● What the exercise asks:
Retype the complete listing exactly as it appears.

+--

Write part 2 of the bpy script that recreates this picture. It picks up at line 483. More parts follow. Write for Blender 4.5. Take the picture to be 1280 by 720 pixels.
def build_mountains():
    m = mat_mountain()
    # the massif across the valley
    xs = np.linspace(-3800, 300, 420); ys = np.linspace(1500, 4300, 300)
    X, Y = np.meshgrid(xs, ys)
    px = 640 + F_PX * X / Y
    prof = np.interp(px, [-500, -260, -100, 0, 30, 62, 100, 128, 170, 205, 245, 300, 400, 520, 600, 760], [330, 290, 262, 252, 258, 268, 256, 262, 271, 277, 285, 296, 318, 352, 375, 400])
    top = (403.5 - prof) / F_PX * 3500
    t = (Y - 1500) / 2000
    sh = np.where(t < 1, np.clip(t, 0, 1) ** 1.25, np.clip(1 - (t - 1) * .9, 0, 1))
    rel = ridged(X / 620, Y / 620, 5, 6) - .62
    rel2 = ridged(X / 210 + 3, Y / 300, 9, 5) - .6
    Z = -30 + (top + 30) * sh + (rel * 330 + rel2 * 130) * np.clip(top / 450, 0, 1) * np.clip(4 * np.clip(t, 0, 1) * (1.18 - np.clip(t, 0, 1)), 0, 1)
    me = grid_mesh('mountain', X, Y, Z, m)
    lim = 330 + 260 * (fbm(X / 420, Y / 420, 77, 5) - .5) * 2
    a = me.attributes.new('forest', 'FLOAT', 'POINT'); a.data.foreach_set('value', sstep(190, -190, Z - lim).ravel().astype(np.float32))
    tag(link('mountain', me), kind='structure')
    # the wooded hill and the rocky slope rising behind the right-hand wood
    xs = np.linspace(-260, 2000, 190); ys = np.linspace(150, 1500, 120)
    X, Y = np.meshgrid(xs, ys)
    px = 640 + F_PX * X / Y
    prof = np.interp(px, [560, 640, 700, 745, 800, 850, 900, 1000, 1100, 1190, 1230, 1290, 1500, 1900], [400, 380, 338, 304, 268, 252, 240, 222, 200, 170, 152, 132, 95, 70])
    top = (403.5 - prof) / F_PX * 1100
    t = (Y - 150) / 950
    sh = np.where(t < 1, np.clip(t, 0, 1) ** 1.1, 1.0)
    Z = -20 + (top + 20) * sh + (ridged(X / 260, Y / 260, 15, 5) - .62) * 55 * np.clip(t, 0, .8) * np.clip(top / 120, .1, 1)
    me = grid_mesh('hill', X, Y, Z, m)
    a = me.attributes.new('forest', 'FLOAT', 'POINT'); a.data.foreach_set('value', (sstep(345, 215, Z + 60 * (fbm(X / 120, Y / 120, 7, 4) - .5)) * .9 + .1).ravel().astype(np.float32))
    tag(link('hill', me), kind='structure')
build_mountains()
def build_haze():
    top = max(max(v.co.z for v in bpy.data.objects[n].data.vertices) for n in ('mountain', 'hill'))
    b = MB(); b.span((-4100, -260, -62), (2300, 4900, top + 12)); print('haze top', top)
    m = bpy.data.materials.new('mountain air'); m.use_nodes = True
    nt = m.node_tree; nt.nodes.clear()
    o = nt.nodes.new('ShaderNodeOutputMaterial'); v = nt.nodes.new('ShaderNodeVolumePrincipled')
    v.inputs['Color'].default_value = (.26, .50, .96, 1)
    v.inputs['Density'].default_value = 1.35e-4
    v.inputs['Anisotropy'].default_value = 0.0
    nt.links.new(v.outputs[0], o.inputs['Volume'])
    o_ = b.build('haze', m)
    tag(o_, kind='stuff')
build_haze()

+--

● Exercise answer:
Write part 2 of the bpy script that recreates this picture. It picks up at line 483. More parts follow. Write for Blender 4.5. Take the picture to be 1280 by 720 pixels.
def build_mountains():
    m = mat_mountain()
    # the massif across the valley
    xs = np.linspace(-3800, 300, 420); ys = np.linspace(1500, 4300, 300)
    X, Y = np.meshgrid(xs, ys)
    px = 640 + F_PX * X / Y
    prof = np.interp(px, [-500, -260, -100, 0, 30, 62, 100, 128, 170, 205, 245, 300, 400, 520, 600, 760], [330, 290, 262, 252, 258, 268, 256, 262, 271, 277, 285, 296, 318, 352, 375, 400])
    top = (403.5 - prof) / F_PX * 3500
    t = (Y - 1500) / 2000
    sh = np.where(t < 1, np.clip(t, 0, 1) ** 1.25, np.clip(1 - (t - 1) * .9, 0, 1))
    rel = ridged(X / 620, Y / 620, 5, 6) - .62
    rel2 = ridged(X / 210 + 3, Y / 300, 9, 5) - .6
    Z = -30 + (top + 30) * sh + (rel * 330 + rel2 * 130) * np.clip(top / 450, 0, 1) * np.clip(4 * np.clip(t, 0, 1) * (1.18 - np.clip(t, 0, 1)), 0, 1)
    me = grid_mesh('mountain', X, Y, Z, m)
    lim = 330 + 260 * (fbm(X / 420, Y / 420, 77, 5) - .5) * 2
    a = me.attributes.new('forest', 'FLOAT', 'POINT'); a.data.foreach_set('value', sstep(190, -190, Z - lim).ravel().astype(np.float32))
    tag(link('mountain', me), kind='structure')
    # the wooded hill and the rocky slope rising behind the right-hand wood
    xs = np.linspace(-260, 2000, 190); ys = np.linspace(150, 1500, 120)
    X, Y = np.meshgrid(xs, ys)
    px = 640 + F_PX * X / Y
    prof = np.interp(px, [560, 640, 700, 745, 800, 850, 900, 1000, 1100, 1190, 1230, 1290, 1500, 1900], [400, 380, 338, 304, 268, 252, 240, 222, 200, 170, 152, 132, 95, 70])
    top = (403.5 - prof) / F_PX * 1100
    t = (Y - 150) / 950
    sh = np.where(t < 1, np.clip(t, 0, 1) ** 1.1, 1.0)
    Z = -20 + (top + 20) * sh + (ridged(X / 260, Y / 260, 15, 5) - .62) * 55 * np.clip(t, 0, .8) * np.clip(top / 120, .1, 1)
    me = grid_mesh('hill', X, Y, Z, m)
    a = me.attributes.new('forest', 'FLOAT', 'POINT'); a.data.foreach_set('value', (sstep(345, 215, Z + 60 * (fbm(X / 120, Y / 120, 7, 4) - .5)) * .9 + .1).ravel().astype(np.float32))
    tag(link('hill', me), kind='structure')
build_mountains()
def build_haze():
    top = max(max(v.co.z for v in bpy.data.objects[n].data.vertices) for n in ('mountain', 'hill'))
    b = MB(); b.span((-4100, -260, -62), (2300, 4900, top + 12)); print('haze top', top)
    m = bpy.data.materials.new('mountain air'); m.use_nodes = True
    nt = m.node_tree; nt.nodes.clear()
    o = nt.nodes.new('ShaderNodeOutputMaterial'); v = nt.nodes.new('ShaderNodeVolumePrincipled')
    v.inputs['Color'].default_value = (.26, .50, .96, 1)
    v.inputs['Density'].default_value = 1.35e-4
    v.inputs['Anisotropy'].default_value = 0.0
    nt.links.new(v.outputs[0], o.inputs['Volume'])
    o_ = b.build('haze', m)
    tag(o_, kind='stuff')
build_haze()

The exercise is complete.